Mark Making
For me the brush is all. I am able to buy many types of brushes that are able to satisfy most requirements. However, I am always on the hunt for more options. It is about making marks. I need variety to express all the subtleties I see in nature. The option therefore is to make my own something I have done for some time.
Brush making materials.
Surprisingly I have found many types of materials for brush making very local to where I live. the most exotic being horse tail hair from a friend’s horse that needed trimming. I have also used all manner of twigs, grasses, straw and split bamboo. I also use string rags sponges and feathers. It seems that if I can dip it in paint I can use it.
Brush assembly
I put the brushes together using various types of handles. The easiest is to wrap the brush material around a stick of wood or bamboo with twine. A more sophisticated method is to insert the bristles twigs hair into a tube. I can easily obtain this with a piece of hollow bamboo. Alternatively I use a piece of copper pipe over the end of a stick to form a ferrule.
How to handle
With my home-made brushes I expect the unexpected. The whole point in making them is to discover a whole new range of media. I want haphazard, random, undisciplined uninhibited, inimitable. I expect the unusual as a result of spontaneity. I want ineffable and the indescribable you know what I mean.

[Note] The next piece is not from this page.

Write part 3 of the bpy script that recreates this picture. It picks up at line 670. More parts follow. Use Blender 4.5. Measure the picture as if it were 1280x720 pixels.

The results are invariably unexpected; for example the brush made from twigs paints the best branches ever!
The empathetic brush
One of the most sensual aspects of painting in watercolour is the interaction between the paper and the brush. I can literally feel the empathy between my fingers if it is there. When trying to understand how a new brush will behave, I will take it for a walk trying as many different strokes as possible in order to see into its soul!